News UK

It’s Time to Move On

By Dan Wall — EVP, Corporate & Regulatory Affairs

For the past three years, Live Nation has been embroiled in a DOJ investigation and lawsuit that sought to reverse the 2010 merger that brought together Live Nation, the concert promoter, with Ticketmaster, the primary ticketing company. When Jonathan Kanter, the DOJ Antitrust Chief under President Biden, announced the case, he broke from usual DOJ practice and announced on Day One that “it was time to break up Live Nation and Ticketmaster.” He also told the American public that the merger and its attendant evils were responsible for high ticket prices and fees.

Of course, none of this was true. The claim that Live Nation and Ticketmaster are responsible for high concert ticket prices and fees was, and is, false. On the eve of trial, DOJ has no evidence of that, and its argument has become that it doesn’t need to prove higher prices. We’ll see. But the bigger fiction was that this case could or should result in a court order breaking up Live Nation and Ticketmaster. We’ve always said that was implausible and improper, and yesterday’s summary judgment decision should put that false promise to rest.

Start with the fact that monopolization cases hardly ever result in divestiture remedies. The last time it happened was in 1980, when AT&T agreed to be broken up to resolve a monopolization case that was in the late stages of trial. In the 1990s, the DOJ briefly had an order compelling a breakup of Microsoft, but that was reversed on appeal. Instead, the normal remedy for the kinds of claims lodged against Live Nation is an injunction prohibiting a business practice to the extent it is unlawful. For example, in the Google Search case, Judge Amit Mehta of the U.S. District Court for the District of Columbia rejected the DOJ’s request to force Google to spin off Chrome, and instead enjoined some — but not all — forms of exclusive default agreements.
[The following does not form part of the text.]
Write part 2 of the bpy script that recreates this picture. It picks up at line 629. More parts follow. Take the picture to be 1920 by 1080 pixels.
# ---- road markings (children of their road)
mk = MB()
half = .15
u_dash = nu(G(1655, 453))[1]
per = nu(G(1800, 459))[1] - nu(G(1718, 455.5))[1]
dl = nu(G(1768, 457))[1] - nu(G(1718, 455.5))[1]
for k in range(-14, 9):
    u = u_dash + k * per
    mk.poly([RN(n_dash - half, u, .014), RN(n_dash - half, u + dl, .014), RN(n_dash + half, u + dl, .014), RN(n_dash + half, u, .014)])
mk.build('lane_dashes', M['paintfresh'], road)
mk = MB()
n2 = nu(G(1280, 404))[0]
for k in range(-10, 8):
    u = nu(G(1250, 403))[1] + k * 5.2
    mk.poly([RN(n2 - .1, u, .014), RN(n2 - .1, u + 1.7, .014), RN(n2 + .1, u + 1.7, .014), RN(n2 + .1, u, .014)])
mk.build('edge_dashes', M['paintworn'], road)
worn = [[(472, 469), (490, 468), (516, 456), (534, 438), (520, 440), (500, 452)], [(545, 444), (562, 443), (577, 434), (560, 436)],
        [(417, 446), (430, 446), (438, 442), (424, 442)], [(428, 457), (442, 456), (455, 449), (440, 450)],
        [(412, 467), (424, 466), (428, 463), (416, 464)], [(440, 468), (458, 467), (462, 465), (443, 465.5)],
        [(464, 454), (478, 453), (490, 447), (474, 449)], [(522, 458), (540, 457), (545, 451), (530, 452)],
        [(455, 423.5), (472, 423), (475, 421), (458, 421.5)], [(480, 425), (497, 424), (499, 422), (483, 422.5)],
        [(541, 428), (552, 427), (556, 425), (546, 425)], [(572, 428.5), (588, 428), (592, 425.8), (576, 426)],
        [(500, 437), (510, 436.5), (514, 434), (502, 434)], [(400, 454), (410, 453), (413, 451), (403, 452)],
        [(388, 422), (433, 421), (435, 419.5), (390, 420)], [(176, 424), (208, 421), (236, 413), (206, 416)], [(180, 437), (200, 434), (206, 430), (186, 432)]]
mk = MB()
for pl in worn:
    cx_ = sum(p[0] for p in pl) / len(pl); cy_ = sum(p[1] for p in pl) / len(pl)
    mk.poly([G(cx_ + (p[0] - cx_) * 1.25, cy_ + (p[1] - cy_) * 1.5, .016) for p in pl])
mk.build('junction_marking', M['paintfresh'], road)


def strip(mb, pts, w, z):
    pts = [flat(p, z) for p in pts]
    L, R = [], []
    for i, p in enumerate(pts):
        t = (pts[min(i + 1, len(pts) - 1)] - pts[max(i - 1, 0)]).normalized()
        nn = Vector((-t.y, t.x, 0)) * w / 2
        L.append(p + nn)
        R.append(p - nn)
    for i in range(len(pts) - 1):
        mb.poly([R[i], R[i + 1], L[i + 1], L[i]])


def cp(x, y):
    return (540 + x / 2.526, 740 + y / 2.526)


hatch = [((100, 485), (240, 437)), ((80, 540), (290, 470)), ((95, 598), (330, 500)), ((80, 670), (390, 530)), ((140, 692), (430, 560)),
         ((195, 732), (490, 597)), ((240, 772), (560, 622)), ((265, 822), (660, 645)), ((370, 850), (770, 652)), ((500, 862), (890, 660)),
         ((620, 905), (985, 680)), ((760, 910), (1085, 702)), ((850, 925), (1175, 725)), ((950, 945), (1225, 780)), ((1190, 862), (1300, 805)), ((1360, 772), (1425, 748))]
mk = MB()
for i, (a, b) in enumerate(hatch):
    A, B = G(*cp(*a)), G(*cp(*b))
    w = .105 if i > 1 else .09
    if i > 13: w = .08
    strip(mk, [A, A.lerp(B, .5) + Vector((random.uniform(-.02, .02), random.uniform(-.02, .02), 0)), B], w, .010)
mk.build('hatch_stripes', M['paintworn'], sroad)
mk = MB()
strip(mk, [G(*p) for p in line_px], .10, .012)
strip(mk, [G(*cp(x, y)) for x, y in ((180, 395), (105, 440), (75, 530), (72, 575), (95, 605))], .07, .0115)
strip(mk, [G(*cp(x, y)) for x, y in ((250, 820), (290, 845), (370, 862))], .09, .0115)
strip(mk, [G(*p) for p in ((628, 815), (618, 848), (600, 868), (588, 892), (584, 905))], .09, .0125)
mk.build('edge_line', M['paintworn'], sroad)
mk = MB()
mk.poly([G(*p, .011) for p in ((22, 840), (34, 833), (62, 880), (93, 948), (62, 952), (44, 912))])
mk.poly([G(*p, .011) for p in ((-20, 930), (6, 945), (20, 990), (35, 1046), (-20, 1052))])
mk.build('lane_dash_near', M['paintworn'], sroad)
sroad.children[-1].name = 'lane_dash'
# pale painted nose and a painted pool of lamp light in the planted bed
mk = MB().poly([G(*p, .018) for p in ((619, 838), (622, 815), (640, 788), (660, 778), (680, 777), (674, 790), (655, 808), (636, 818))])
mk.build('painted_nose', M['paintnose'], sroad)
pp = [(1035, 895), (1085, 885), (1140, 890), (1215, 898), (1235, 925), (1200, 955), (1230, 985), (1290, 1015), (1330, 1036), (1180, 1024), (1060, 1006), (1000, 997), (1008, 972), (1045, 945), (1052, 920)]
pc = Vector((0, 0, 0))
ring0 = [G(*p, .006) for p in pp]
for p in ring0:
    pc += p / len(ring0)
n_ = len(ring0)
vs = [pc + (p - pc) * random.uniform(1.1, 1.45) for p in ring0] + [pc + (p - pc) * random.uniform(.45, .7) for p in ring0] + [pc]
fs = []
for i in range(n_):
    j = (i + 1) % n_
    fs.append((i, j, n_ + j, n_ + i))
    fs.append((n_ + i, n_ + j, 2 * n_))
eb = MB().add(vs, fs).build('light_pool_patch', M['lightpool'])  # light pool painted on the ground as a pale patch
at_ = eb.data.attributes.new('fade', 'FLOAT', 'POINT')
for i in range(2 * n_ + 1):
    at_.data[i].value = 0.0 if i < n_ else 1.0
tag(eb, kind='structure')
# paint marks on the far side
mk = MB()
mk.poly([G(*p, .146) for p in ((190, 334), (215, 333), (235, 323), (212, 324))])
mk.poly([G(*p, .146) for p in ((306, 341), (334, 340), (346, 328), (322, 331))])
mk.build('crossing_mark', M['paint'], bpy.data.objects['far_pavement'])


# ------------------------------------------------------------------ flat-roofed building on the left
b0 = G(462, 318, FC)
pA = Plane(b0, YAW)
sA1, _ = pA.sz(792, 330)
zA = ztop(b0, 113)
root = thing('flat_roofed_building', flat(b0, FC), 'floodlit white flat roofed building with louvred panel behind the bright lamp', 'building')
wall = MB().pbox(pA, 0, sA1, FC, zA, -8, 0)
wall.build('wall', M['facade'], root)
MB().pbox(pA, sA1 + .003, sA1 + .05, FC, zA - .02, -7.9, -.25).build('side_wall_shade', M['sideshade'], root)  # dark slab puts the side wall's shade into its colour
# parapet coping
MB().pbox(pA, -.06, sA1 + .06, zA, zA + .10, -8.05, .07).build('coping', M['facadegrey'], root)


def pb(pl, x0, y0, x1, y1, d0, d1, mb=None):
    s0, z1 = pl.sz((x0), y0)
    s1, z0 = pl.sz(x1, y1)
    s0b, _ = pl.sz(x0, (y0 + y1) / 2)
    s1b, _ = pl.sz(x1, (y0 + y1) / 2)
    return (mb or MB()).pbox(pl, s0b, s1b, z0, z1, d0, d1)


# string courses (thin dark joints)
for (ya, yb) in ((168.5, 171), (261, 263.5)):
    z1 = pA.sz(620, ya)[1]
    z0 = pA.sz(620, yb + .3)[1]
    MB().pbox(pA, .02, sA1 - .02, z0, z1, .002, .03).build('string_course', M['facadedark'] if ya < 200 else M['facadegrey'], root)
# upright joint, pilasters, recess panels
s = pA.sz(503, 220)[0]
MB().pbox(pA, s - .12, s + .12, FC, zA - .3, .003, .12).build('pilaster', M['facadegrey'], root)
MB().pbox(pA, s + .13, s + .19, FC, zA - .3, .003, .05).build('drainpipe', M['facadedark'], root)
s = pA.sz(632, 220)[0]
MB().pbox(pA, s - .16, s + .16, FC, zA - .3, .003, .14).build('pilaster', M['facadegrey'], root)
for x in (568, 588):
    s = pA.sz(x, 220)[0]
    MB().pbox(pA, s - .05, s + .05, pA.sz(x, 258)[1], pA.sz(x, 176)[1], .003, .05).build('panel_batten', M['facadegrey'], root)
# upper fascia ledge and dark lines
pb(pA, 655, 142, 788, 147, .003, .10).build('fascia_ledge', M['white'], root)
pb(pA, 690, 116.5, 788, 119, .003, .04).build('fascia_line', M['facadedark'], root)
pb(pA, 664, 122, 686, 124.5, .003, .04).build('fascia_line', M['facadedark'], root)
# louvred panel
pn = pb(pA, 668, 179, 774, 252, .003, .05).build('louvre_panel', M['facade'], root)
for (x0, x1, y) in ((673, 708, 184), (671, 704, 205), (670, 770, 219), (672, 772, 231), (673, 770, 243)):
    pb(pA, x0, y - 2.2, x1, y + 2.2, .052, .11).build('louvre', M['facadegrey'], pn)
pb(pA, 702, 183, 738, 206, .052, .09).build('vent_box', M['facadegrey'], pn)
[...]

This may happen again in the Google AdTech case, where after prevailing on liability, DOJ asked the court to order the divestiture of Google’s ad exchange (AdX) and open-source its publisher ad server (DFP). No decision has issued yet, but at the November 21, 2025 remedies hearing, Judge Leonie Brinkema indicated that she would first consider whether behavioral remedies are sufficient and turn to structural remedies only if she concluded they are not.

The governing legal standards require judges to take this approach. This is the legacy of the DOJ’s failed attempt to break up Microsoft, and was reaffirmed in the Google Search decision. Those cases hold that “‘divestiture is a remedy that is imposed only with great caution, in part because its long-term efficacy is rarely certain.’”[i] They note it has mostly been used to “terminat[e] monopolies formed by mergers and acquisitions,”[ii] a rationale that cannot apply here because, by the DOJ’s own telling, Ticketmaster was already a ticketing monopoly when it combined with Live Nation. The merger was nevertheless approved because, in the DOJ’s own words at the time, it was “sure to benefit concertgoers, artists, and the industry as a whole.”

Even before yesterday’s summary judgment decision, it was evident that DOJ could not meet the Microsoft/Google “causation” requirement that the defendant’s monopoly power was rooted in unlawful conduct that could only be remedied by divestiture.[iii] And yesterday, the court substantially narrowed the case.